* [TO DO]:
Which lines hold the word "pixels"? Copy each one.

* [DATA]:
## start
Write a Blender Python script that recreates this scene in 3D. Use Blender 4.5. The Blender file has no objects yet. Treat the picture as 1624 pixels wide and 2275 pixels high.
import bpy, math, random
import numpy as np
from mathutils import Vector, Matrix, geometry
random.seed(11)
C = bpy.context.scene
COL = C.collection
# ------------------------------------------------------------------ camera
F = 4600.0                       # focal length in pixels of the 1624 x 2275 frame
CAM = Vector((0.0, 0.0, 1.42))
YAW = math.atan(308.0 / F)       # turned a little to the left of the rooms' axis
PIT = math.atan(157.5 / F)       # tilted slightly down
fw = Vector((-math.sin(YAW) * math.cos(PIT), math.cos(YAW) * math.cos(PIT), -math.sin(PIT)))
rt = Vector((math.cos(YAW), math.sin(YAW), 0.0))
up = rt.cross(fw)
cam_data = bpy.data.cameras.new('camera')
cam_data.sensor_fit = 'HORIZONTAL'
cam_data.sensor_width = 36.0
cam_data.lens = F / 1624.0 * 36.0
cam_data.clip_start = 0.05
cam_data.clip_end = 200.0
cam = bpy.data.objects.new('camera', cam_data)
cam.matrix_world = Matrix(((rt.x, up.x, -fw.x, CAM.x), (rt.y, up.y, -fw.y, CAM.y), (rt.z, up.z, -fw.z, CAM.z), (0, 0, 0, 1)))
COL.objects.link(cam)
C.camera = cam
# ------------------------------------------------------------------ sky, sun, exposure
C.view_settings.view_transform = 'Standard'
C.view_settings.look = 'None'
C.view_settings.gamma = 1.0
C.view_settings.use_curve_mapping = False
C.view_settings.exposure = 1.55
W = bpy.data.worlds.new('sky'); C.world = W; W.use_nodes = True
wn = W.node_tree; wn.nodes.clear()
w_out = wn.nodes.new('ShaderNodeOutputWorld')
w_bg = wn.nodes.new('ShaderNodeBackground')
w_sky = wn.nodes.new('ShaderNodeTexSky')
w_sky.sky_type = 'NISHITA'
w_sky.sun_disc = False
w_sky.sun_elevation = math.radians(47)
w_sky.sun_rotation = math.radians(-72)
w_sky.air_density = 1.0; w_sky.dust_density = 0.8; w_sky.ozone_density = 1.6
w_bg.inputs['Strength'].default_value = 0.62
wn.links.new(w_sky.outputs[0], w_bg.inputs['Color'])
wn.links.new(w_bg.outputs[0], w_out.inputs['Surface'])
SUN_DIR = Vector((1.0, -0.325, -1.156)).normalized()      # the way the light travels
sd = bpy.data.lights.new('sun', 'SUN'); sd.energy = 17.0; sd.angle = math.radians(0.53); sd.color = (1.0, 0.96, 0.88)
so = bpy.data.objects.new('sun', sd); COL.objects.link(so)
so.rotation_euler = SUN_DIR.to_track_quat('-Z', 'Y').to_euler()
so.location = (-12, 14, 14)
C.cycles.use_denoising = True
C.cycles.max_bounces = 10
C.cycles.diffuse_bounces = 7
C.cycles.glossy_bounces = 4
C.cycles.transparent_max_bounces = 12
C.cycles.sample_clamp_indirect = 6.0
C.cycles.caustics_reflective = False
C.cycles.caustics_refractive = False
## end
* [RESULT OF THE EXERCISE]:
Write a Blender Python script that recreates this scene in 3D. Use Blender 4.5. The Blender file has no objects yet. Treat the picture as 1624 pixels wide and 2275 pixels high.
F = 4600.0                       # focal length in pixels of the 1624 x 2275 frame